Breakfast turned out to be the meal I always had on my own while I was in Santa Fe. I could picture Nan nibbling on some yogurt and fresh fruit as she contemplated what our lunch and dinner were going to be like, but I tried not to let that spoil my appetite. In fact, one morning, as I began thinking about how few mealtimes there were before my departure compared to how many chile-pits I had left to visit, I downed back-to-back breakfast burritos—first at a place near the Plaza called Tia Sophia’s and then at Horseman’s Haven, a café that occupies part of an abandoned filling station out toward the interstate and outfits its waitresses in T-shirts that say (justifiably, many residents think), “Hottest Chile in Town.” In both places, I had half of the burrito covered in green chile and the other half covered in red—a combination that people in Santa Fe sometimes call Christmas. It beats cornflakes by a mile.

Horseman’s Haven is the sort of place where you can encounter a booth full of actual horsemen, wearing the tightly woven straw hats that ranch hands in the Southwest favor, next to a booth full of people who look as if they might have arrived in the area in the early ’70s to join a crafts commune. It occurred to me that a scholar of Northern New Mexican cuisine could use its menu as evidence that the cultural mingling that started hundreds of years ago with the pobladores and the Indians has never really stopped: The side dishes include home fries, grits, red or green chile, blue corn tortilla, and sprouts.

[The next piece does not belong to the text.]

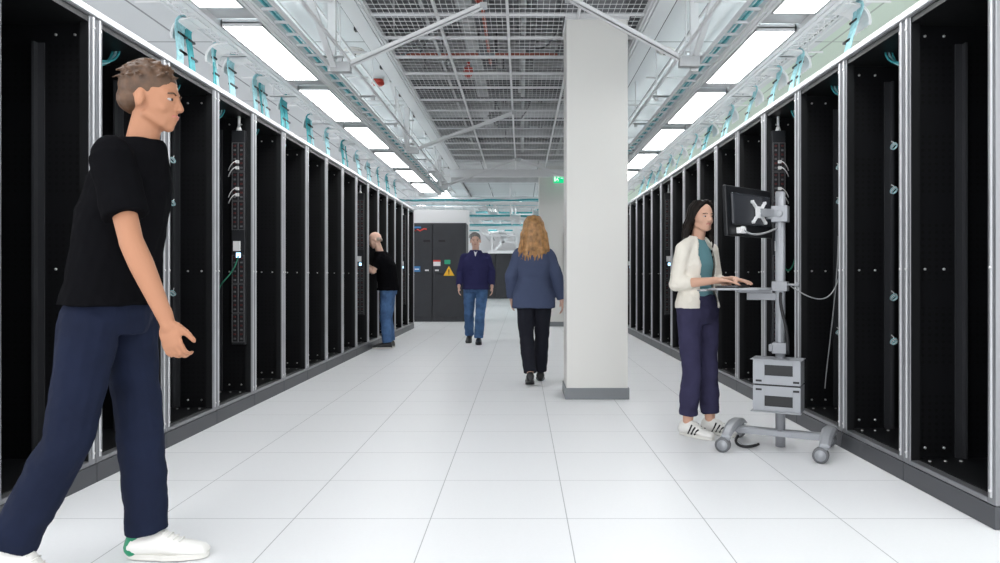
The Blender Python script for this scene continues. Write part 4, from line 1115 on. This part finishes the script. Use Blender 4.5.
# column
q = MB(); q.cyl((0, 0, .02), (0, 0, .60), .030, n=20); q.build('lower_column', 'cart', CT)
q = MB(); rs = []
for z in (.58, 1.605):
    ring = []
    for i in range(24):
        a = 2*PI*i/24; ring.append(V((.029*math.copysign(abs(math.cos(a))**.6, math.cos(a)), .030*math.copysign(abs(math.sin(a))**.6, math.sin(a)), z)))
    rs.append(ring)
q.rings(rs); q.box((-.006, -.034, .62), (.006, -.029, 1.58)); q.build('upper_column', 'cart_light', CT)
MB().cyl((0, 0, 1.605), (0, 0, 1.612), .028, .026, n=20).build('column_cap', 'cart', CT)
q = MB(); q.box((-.045, -.042, .60), (.045, .04, .67)); q.box((-.062, -.055, .615), (-.040, -.02, .66)); q.build('clamp_collar', 'cart', CT, bevel=.006)
q = MB(); q.box((-.046, -.044, .99), (.046, .042, 1.05)); q.cyl((.04, -.03, 1.03), (.095, -.03, 1.03), .008, n=10); q.cyl((.095, -.03, 1.03), (.115, -.03, 1.03), .016, n=14)
q.build('height_knob', 'cart', CT, bevel=.003)
# computer holder in front of the column
for z0, z1, nm in ((.415, .565, 'upper_bracket'), (.250, .405, 'lower_bracket')):
    q = MB(); y0 = -.085
    # plate with a window: four strips around the opening
    wz0, wz1 = (z0+.055, z1-.030) if nm == 'upper_bracket' else (z0+.030, z1-.060)
    wx0, wx1 = -.080, .085
    q.box((-.150, y0-.004, z0), (wx0, y0, z1)); q.box((wx1, y0-.004, z0), (.130, y0, z1)); q.box((wx0, y0-.004, z0), (wx1, y0, wz0)); q.box((wx0, y0-.004, wz1), (wx1, y0, z1))
    q.box((-.150, y0, z0), (-.146, .09, z1)); q.box((.126, y0, z0), (.130, .09, z1))
    if nm == 'upper_bracket': q.box((-.165, y0-.02, z1), (.138, .09, z1+.005))
    else: q.box((-.160, y0-.035, z0-.005), (.135, .09, z0))
    u = q.build(nm, 'cart_light', CT, bevel=.0015)
    zz = z0+.020 if nm == 'upper_bracket' else z1-.024
    for x in (-.115, .105): MB().box((x-.018, y0-.006, zz-.006), (x+.018, y0-.0035, zz+.006)).build('slot', 'tie', u)
MB().box((-.145, -.080, .262), (.125, .085, .555)).build('computer_case', 'monitor', CT, bevel=.006, label='black computer box held in the grey brackets')
# keyboard tray towards the user
tz = 1.008
q = MB(); pts = [(-.05, -.16), (-.10, -.22), (-.34, -.245), (-.40, -.20), (-.405, .20), (-.34, .245), (-.10, .22), (-.05, .16)]
q.rings([[V((x, y, tz-.012)) for x, y in pts], [V((x, y, tz)) for x, y in pts]], smooth=False); q.build('keyboard_tray', 'cart_light', CT, bevel=.004)
q = MB(); pts = [(-.40, -.23), (-.44, -.25), (-.47, -.20), (-.475, .20), (-.44, .25), (-.40, .23), (-.405, 0.)]
q.rings([[V((x, y, tz-.020)) for x, y in pts], [V((x, y, tz-.008)) for x, y in pts]], smooth=False); q.build('palm_rest', 'cart_light', CT, bevel=.004)
q = MB(); q.box((-.20, -.03, tz-.075), (-.02, .03, tz-.030)); q.box((-.26, -.05, tz-.030), (-.04, .05, tz-.012)); q.build('tray_arm', 'cart', CT, bevel=.004)
kb = thing('keyboard', 'slim black keyboard on the grey cart tray under the woman\'s hands', 'keyboard', (1.617, 4.56, tz), math.atan2(-.47, .88))
MB().box((-.36, -.19, .0005), (-.22, .19, .012)).build('base', 'monitor', kb, bevel=.003)
q = MB()
for i in range(5):
    for j in range(15): q.box((-.35+i*.026, -.183+j*.0245, .012), (-.329+i*.026, -.163+j*.0245, .016))
q.build('keys', 'monitor_in', kb)['kind'] = 'stuff'
# monitor seen from behind
mdir = V((.74, .67, 0)).normalized(); myaw = math.atan2(mdir.y, mdir.x)
mo = thing('monitor', 'black flat computer monitor seen from behind, mounted on the grey cart column', 'monitor', (1.405, 4.515, 1.475), myaw)
mo.rotation_euler = (math.radians(-3), 0, myaw)
MB().box((-.262, -.010, -.150), (.262, .018, .152)).build('casing', 'monitor', mo, bevel=.006)
q = MB(); q.box((-.225, -.034, -.085), (.215, -.010, .110)); q.build('rear_housing', 'monitor_in', mo, bevel=.012)
MB().box((-.25, .018, -.135), (.25, .0195, .142)).build('screen', 'screen', mo)
q = MB(); q.box((-.04, -.052, -.035), (.04, -.040, .035))
for sx_, sz in ((1, 1), (-1, 1), (1, -1), (-1, -1)): q.bar((.005*sx_, -.045, .005*sz), (.075*sx_, -.041, .065*sz), .020, .010); q.cyl((.072*sx_, -.050, .062*sz), (.072*sx_, -.034, .062*sz), .010, n=10)
o = q.build('mount_plate', 'white_steel', mo); o.location = (.05, 0, .0)
q = MB(); q.box((-.17, -.038, -.135), (-.10, -.012, -.10)); q.box((-.15, -.045, -.118), (-.12, -.03, -.095)); q.build('video_plug', 'lwhite', mo, bevel=.002, label='white plug in the rear port')
wp = Matrix.Translation(V((1.405, 4.515, 1.475))) @ Matrix.Rotation(myaw, 4, 'Z')
a = wp @ V((.05, -.05, 0)); q = MB()
Ci = (Matrix.Translation(V((1.617, 4.56, 0))) @ Matrix.Rotation(math.atan2(-.47, .88), 4, 'Z')).inverted()
al = Ci @ a
q.bar(al, (-.03, -.02, 1.475), .035, .05); q.box((-.048, -.046, 1.42), (.048, .044, 1.52)); q.cyl((-.06, -.03, 1.50), (-.06, -.03, 1.44), .022, n=14); q.cyl((0, -.04, 1.47), (0, -.062, 1.47), .022, n=14)
q.build('monitor_arm', 'cart_light', CT, bevel=.003)
# cables of the cart
p0 = wp @ V((-.13, -.045, -.11)); p1 = V((1.585, 4.53, 1.38))
tag(MB().tube(bez(p0, p0+V((.04, -.03, -.06)), p1+V((-.08, -.05, -.03)), p1, 12), .006, 6).build('monitor_cable', 'grey_cable'), 'grey cable from the monitor back to the cart column', 'cable')
tag(MB().tube(bez((1.60, 4.505, .98), (1.57, 4.46, .85), (1.64, 4.46, .80), (1.640, 4.50, .60), 16), .010, 8).build('power_cable', 'tie'), 'thick black cable looping down the front of the cart column', 'cable')
tag(MB().tube(bez((1.50, 4.62, .02), (1.38, 4.50, .012), (1.32, 4.62, .012), (1.40, 4.72, .05), 16), .009, 6).build('power_cable', 'tie'), 'short black cable loop on the floor under the cart base', 'cable')


# ------------------------------------------------------------------ camera, world, view
cam = bpy.data.cameras.new('camera'); co = bpy.data.objects.new('camera', cam); COL.objects.link(co)
co.location = (0, 0, H); co.rotation_euler = (PI/2, 0, 0)
cam.sensor_width = 36; cam.lens = 730*36/1000; cam.shift_x = -.0215; cam.shift_y = -.0055
cam.clip_start = .05; cam.clip_end = 200
scene.camera = co
wd = bpy.data.worlds.new('world'); scene.world = wd; wd.use_nodes = True
wd.node_tree.nodes['Background'].inputs[0].default_value = (.97, .98, 1, 1)
wd.node_tree.nodes['Background'].inputs[1].default_value = 2.2
scene.view_settings.view_transform = 'Standard'; scene.view_settings.look = 'None'
scene.view_settings.gamma = 1; scene.view_settings.use_curve_mapping = False
scene.view_settings.exposure = 0.0
scene.cycles.use_denoising = True
scene.cycles.max_bounces = 8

Not to criticize, but on my last night in Santa Fe, Nan seemed to be flagging. We were having dinner at The Shed, and I noticed that she ordered salad as an appetizer. As I tucked into the enchilada with red, I was thinking that, despite my best efforts, I hadn’t eaten everything I’d come to eat. We’d had lunch at El Paragua in Española, a restaurant I remembered from the ’70s, but we hadn’t had a chance to eat at the highly recommended little stand next door called El Parasol. We’d had some interesting modern takes on traditional Northern New Mexican cuisine—at Cafe Pasqual’s, near the Plaza, for instance—but I hadn’t tried Horseman’s Haven’s ­intriguing idea of a green chile cheeseburger. I didn’t know how long it would be before I felt a terrible craving that could not be dealt with in New York. After all, despite the opportunities New Yorkers have been given in the past 30 years to sample the cuisine of almost every imaginable country and region and province and maybe even an exotic neighborhood or two, there still didn’t seem to be any New Mexican posole in Manhattan.

No posole in Manhattan! Where had I heard that before? Wouldn’t the obvious solution to a problem like that be to launch a restaurant—a restaurant with an irresistible name, like Taos County? Thirty years later, we would still be ahead of the curve. Taos County was actually a better idea than ever: In the ’70s, I hadn’t even thought of including carne adovada. We’d have to tweak the décor a bit, of course, but that wouldn’t be difficult. The only other problem would be tracking down Irwin.